Entertainment as important as winning for local demo driver

ORIGINALLY WRITTEN ERIC CLARK
Motors revving, cars crashing and people screaming. These elements describe the basics of the Marion County Demolition Derby scheduled for this Saturday night.


And for demo derby disciples like Dean Suderman, these elements and others are what keep him coming back for more.


“Every year you get nervous when you go in there,” Suderman said. “Once you get two or three hits in, then it gets to be a lot of fun then you get excited.”


Suderman’s excitement helped him drive away with a first-place finish at the Canton Demolition Derby just weeks ago-his first win at that event.


Suderman has won the Marion County Derby two times previously, in 1990 and 1995.


But, Suderman said, winning isn’t a strong motivator.


“They don’t necessarily remember that you won it-they remember the big hits and that you’re putting on a show,” Suderman said of the crowd.


“I’m trying to do that more and more. That’s what people come to see and that’s what people remember.”


Suderman has been driving in derby since 1988. His first foray in the derby proved to be a learning experience.


“I didn’t know really what to expect,” he said. “You soon realize that there’s cars coming from every direction. It kind of shakes you up at first until you catch on to how everything works.”


The mechanics of building a demo car also create a learning opportunity for younger drivers just starting out, Suderman said.
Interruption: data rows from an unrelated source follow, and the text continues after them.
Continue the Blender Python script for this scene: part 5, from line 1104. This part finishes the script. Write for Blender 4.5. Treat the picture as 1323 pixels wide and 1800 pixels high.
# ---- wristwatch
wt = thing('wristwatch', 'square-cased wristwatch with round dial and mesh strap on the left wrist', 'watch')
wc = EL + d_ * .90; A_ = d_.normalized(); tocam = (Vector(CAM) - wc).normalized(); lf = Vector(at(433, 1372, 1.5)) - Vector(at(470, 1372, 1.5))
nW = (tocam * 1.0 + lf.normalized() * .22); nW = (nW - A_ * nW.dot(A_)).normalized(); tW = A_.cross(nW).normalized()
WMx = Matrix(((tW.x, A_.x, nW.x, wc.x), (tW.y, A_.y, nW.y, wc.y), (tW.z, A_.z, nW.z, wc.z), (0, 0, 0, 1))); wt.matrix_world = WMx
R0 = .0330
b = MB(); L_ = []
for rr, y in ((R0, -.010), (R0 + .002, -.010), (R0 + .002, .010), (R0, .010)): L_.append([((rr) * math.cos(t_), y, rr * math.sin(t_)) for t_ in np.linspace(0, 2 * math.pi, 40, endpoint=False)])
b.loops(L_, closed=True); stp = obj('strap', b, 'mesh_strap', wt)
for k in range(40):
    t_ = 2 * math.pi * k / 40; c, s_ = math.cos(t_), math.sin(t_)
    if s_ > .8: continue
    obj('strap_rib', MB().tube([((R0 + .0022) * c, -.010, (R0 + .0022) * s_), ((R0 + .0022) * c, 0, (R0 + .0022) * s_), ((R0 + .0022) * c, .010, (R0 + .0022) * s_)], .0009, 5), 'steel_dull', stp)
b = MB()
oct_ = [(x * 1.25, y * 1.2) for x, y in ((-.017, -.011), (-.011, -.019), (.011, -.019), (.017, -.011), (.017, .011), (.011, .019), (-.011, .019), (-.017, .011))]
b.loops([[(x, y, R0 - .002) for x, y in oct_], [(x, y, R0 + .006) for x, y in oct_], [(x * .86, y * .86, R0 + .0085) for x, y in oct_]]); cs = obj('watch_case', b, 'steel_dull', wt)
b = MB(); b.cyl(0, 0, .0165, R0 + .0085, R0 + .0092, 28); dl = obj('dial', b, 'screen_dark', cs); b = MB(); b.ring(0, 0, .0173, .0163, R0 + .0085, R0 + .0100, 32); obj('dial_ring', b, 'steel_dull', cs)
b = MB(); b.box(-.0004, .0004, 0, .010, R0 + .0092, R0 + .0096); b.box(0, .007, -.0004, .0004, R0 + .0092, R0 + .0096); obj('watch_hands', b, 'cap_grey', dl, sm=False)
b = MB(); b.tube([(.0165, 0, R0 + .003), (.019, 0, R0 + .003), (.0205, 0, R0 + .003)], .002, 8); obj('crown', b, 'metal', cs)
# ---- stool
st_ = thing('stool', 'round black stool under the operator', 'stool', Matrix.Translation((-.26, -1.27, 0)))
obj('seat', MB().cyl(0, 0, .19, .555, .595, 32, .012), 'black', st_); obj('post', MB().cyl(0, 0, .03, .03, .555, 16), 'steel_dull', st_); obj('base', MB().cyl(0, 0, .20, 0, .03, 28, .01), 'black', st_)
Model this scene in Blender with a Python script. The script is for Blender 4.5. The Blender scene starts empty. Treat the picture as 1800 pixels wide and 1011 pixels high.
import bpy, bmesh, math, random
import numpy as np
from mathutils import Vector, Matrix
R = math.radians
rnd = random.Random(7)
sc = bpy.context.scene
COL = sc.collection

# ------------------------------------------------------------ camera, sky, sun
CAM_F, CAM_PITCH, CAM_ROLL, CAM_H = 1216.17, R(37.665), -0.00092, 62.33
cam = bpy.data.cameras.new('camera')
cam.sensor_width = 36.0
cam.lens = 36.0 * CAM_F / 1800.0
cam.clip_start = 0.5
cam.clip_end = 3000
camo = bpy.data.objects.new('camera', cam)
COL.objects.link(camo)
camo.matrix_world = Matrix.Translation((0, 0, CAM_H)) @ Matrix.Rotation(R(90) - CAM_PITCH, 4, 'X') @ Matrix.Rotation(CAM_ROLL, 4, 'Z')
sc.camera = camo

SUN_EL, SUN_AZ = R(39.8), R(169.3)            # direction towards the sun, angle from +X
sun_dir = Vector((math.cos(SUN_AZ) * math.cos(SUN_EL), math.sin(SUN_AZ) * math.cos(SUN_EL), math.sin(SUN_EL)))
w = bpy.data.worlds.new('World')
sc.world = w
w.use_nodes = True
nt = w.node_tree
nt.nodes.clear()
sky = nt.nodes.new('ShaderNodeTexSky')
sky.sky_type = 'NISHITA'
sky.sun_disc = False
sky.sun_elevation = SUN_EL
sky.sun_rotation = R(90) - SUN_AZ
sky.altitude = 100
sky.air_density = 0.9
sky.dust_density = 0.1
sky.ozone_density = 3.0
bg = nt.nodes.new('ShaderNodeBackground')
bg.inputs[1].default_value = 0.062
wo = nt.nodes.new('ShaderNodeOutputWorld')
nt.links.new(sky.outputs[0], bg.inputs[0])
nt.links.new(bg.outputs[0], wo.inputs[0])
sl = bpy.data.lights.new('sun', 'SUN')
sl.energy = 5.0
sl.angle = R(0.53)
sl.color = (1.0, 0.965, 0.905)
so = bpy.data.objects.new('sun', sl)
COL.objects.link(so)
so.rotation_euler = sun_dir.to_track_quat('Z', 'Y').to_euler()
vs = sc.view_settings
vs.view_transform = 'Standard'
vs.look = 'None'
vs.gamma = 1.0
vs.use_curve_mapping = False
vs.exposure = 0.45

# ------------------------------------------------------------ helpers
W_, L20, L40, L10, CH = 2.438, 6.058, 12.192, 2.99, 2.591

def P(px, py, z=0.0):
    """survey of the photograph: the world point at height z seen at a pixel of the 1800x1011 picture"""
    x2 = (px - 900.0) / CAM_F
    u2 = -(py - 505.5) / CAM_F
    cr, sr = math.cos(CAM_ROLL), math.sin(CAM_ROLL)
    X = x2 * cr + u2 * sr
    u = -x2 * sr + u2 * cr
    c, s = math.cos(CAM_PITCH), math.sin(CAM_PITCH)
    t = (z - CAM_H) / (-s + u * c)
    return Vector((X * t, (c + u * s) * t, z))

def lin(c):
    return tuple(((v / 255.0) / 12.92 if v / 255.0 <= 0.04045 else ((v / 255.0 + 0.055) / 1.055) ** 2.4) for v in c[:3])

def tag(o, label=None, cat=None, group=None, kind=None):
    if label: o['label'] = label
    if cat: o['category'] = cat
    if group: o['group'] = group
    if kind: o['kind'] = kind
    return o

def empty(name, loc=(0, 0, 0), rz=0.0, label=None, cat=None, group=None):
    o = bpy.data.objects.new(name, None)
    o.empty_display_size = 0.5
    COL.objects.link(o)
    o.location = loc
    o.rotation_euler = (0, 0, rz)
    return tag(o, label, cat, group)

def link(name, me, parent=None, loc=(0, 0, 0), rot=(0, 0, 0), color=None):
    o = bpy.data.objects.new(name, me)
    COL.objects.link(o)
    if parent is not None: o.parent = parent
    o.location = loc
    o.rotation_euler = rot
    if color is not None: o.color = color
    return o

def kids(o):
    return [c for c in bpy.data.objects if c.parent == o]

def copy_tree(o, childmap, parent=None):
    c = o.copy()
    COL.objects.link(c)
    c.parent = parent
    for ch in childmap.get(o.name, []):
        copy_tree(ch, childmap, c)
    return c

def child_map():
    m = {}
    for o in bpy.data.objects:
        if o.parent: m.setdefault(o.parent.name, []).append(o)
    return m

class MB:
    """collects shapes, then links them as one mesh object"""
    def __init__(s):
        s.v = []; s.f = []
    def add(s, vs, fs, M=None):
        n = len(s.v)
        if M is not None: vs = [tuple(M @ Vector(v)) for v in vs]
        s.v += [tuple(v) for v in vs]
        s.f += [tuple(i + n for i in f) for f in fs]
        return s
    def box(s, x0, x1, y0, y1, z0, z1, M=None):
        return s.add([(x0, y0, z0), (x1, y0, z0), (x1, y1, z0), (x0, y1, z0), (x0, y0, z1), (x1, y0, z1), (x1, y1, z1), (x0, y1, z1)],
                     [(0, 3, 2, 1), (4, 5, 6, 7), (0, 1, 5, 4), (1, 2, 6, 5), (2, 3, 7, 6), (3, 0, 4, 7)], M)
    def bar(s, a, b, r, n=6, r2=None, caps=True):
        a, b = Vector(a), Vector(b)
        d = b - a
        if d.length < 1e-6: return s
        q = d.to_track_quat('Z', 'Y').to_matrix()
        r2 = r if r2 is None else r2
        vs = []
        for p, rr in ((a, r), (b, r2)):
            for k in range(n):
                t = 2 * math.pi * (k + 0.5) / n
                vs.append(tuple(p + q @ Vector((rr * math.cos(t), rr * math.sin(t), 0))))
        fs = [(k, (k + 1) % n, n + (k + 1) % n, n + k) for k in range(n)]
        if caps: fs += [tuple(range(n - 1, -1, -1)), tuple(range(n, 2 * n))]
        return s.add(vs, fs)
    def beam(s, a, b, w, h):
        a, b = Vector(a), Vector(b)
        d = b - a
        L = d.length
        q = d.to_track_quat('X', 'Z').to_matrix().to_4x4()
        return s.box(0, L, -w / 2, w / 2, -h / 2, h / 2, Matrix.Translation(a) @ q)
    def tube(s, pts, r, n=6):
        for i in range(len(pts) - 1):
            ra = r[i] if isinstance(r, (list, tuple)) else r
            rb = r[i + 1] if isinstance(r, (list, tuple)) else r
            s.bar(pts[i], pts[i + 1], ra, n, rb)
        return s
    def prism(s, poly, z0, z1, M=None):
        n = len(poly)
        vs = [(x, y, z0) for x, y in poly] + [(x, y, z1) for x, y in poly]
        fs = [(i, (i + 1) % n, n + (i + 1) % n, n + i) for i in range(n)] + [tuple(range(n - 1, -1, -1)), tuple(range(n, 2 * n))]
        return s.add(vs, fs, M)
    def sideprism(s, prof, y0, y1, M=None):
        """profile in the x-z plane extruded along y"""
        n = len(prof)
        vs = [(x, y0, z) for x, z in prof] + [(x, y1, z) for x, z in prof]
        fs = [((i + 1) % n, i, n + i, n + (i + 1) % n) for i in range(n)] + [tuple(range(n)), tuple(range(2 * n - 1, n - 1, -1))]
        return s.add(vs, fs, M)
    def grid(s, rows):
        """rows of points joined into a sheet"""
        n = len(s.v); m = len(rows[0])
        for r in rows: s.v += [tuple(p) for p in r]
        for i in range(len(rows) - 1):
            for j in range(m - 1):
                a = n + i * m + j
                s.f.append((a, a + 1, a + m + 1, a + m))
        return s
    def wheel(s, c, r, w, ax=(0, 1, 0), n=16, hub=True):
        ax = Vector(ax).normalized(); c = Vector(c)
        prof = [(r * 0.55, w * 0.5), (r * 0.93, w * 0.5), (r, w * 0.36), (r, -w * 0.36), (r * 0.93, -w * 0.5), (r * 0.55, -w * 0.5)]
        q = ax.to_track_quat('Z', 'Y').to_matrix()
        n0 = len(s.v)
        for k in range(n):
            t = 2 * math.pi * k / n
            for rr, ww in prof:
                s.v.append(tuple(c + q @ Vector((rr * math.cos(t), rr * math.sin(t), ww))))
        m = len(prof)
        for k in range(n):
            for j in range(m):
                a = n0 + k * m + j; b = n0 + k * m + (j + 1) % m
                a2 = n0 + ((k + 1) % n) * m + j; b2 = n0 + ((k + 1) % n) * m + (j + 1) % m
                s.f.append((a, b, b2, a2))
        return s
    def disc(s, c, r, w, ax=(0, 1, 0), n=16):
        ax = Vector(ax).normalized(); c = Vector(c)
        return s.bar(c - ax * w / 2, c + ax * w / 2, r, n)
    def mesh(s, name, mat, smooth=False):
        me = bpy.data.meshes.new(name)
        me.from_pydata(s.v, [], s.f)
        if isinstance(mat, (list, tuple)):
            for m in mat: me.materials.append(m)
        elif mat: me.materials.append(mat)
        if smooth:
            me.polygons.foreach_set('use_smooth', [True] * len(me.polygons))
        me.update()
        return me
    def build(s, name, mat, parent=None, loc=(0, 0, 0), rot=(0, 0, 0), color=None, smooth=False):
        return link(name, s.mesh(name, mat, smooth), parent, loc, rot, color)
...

“A lot of it is stripping out the interior and taking windows out-a lot of things like that,” he said. “It’s fun for kids to learn how to do that stuff.”


Suderman said he likes see new guys come into the field each year. Helping them out is part of the tradition.


“Loaning parts and whatever they need-that’s the way it worked when I started out,” he said.


This year, Suderman will drive into the arena in an 1984 Caprice Classic station wagon, a vehicle that Suderman said is a little newer body style than he likes to drive in demolition derbys.


“I hope this turns out to be a good car,” he said. “The older models that you’d like to find are getting harder to find.”


Suderman’s goal when building his vehicle for this year’s event, as in previous years, is to get the most out of his car and be competitive.


“Part of it is trying to build a car that will outlast everything else-you don’t want the failure to be because you didn’t have something ready,” he said.


“When you get into the finals, that’s where the action is really at,” he said. “Most of them are in there because they’ve got the good car.”


Pleasing the crowd and getting young people excited about the derby continues to be Suderman’s passion.


“My nephews just love it and that’s one of the things that kind of keeps you going,” he said. “That’s the exciting part about having people you know in the derby and having people you know in the stands cheering for you.”


Suderman believes local participation is what continues to make the derby a success.


“They’ve tried to keep it a local event,” he said. “Some guys drive around and do derbies all over the state, and I guess they’re not trying to pull that kind of a crowd.


“That’s what the crowd comes to see-somebody they know. We’re looking forward to having a good derby.


This year’s event is scheduled to begin at 7 p.m. Tickets are $8 for adults and $5 for children between 6 and 12 years old. Children age 5 and under get in free.